Alisa gives a tour de force critique of our video from Israel. It honors our vision here – to use the internet to get better at TPRS! Thank you Alisa. You are real teacher in every sense of the word!
Joseph,
This is so exciting…You probably know that I am a huge cheerleader!
I hope you don’t think I’m criticizing the lesson in any way. I am deeply interested in observing novices learn Hebrew, and I’d like to help – you are /Sarah is doing great work in uncharted territory with no training wheels!
I went through this video with a fine-tooth comb.
Couple of thoughts:
It’s awesome to see Sarah progressing in the essential skills – she seems more confident about what to say next than in the first video, (FYI- personally, I could do without the music in the background. It makes it harder to hear/decipher what’s going on.
- TPR/gesturing: Especially with younger children it’s good to sometimes stand up and TPR/gesture the verbs as we circle them – so i.e., every time she says, “ratz” he can do a running gesture or pause AND have the kids do it – Even command: “Show me “ratz”- so that it’s more ‘visceral’ and in the body, as Ben might say. You might give some run or swim commands within the house throughout the story as a mini break: swim to the sofa, run to the door – swim fast, run slowly, etc… You can work on a narrow targeted set of verbs every few minutes with movement to shake things up and get them off their chairs. You can tell when this is needed when you see the posture wilt and the fiddling and wiggling – which is normal for kids and tells us to get them moving! We must pay attention to our kids’ body language throughout…

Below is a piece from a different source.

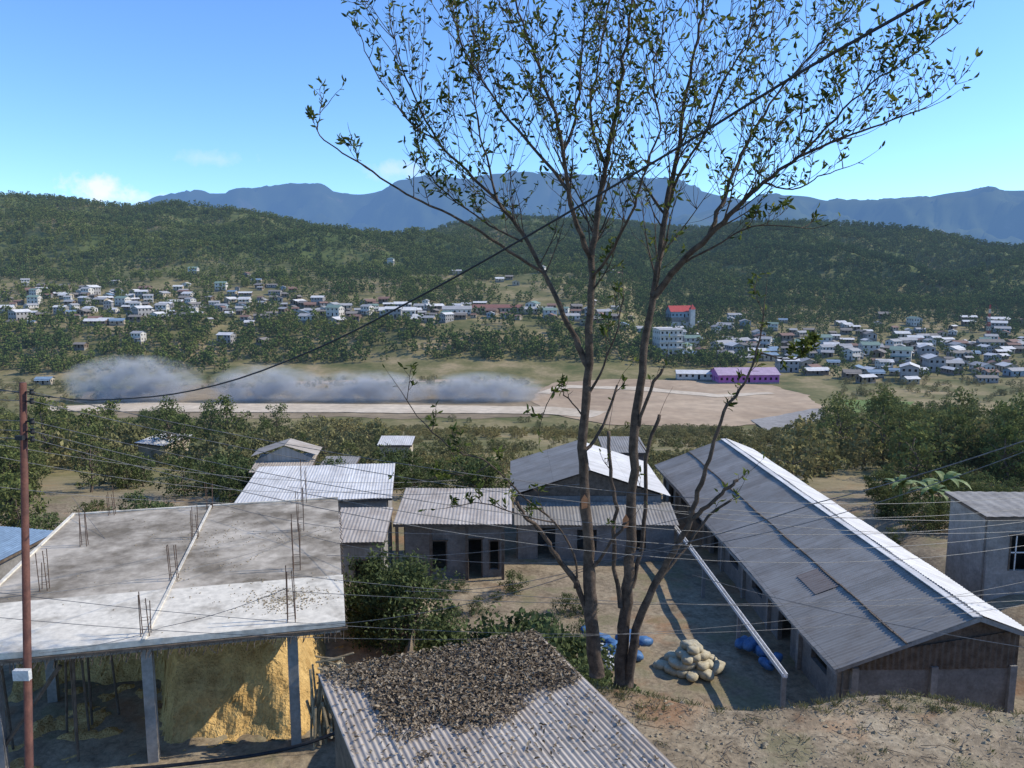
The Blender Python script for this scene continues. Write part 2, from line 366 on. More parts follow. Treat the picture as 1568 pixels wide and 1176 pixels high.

Sometimes when I want a one word answer of a verb meaning, all I have to do is start the agreed upon gesture and it falls from their mouths – the gesture and word are THAT connected. It looks like the kids are pretty solid on ‘ratz’ (=run/s) but you get what I mean about layering more gesturing – it slows us down and strengthens mental representation, and gives a mini-brain break or an ‘up.’ Massage in new verbs that you’re working on sparingly into the ‘dough’ of the other more familiar verbs – with novel TPR commands and combos.
- The Boards: You have tons of interrogatives on the question board, and while Sarah uses the laser pointer very effectively, you might want to limit the interrogatives to the ones you’re going to use, so there’s less visual clutter/potential for confusion or overwhelm.
I separate the Q words on different mini-posters and only start w/the basics like What? Who? and Where? – and pull out the rest one-by-one only if/as needed.
By the end of the 17 minutes the empty board was completely filled up – too much new language for one sitting /session.
- Translations: We (elem teachers) in my district have adopted a ‘standard’ notation for our board translations: Black for the TL word/chunk, underlined; red for it’s translation in English underneath. More predictable and keeps the board more organized. These practices are important for younger children (but they work all the way up to teaching adults)- I had to remind Blaine to do this when he did a demo in my classroom a few weeks ago! We need to keep our boards pretty sparse – insuring that they get only a few new items (3 max) at a time – especially as they combine with all the interrogatives and connecting words…interest will flag if there’s a perception of TOO MUCH WORK. The board ends up entirely full and even crowded…
Also I’m noticing that some facts of the story accumulated on the small board…in English. Why?
- Ivrit/Hebrew text: I’m working this out and have consulted with Terry Waltz on the cold character reading aspect – are the kids familiar with the Hebrew alef-bet? If they can now decode/read Hebrew, then do you need the transliteration anymore (i.e., “Yesh eesh”)? Again just asking in the name of streamlining and eliminating excess text. Please comment on this facet of the kids’ acquisition. No need to have all 3: Hebrew, English and transliteration.
- Staying In Bounds: This is the biggest issue, in my opinion.
As Sarah gains deeper understanding of the strategies, she will be able to circumlocute to use the most hi-frequency forms of the words. For example she said, “Ani Iteet,” ‘I am slow’ – this is a very low-freq Hebrew expression compared to staying with Ratz and claiming, “Ani lo ratzah ma’hair.” (I don’t run fast). She adds in new (?) verbs like swim and shoot – and then doesn’t get many reps on ’em – I say stay much narrower at this early stage/novice level and leave the distractors outta the mix. Also I noticed there aren’t any cognates – Hebrew and English have plenty – I recommend exploiting them to lighten the cognitive load.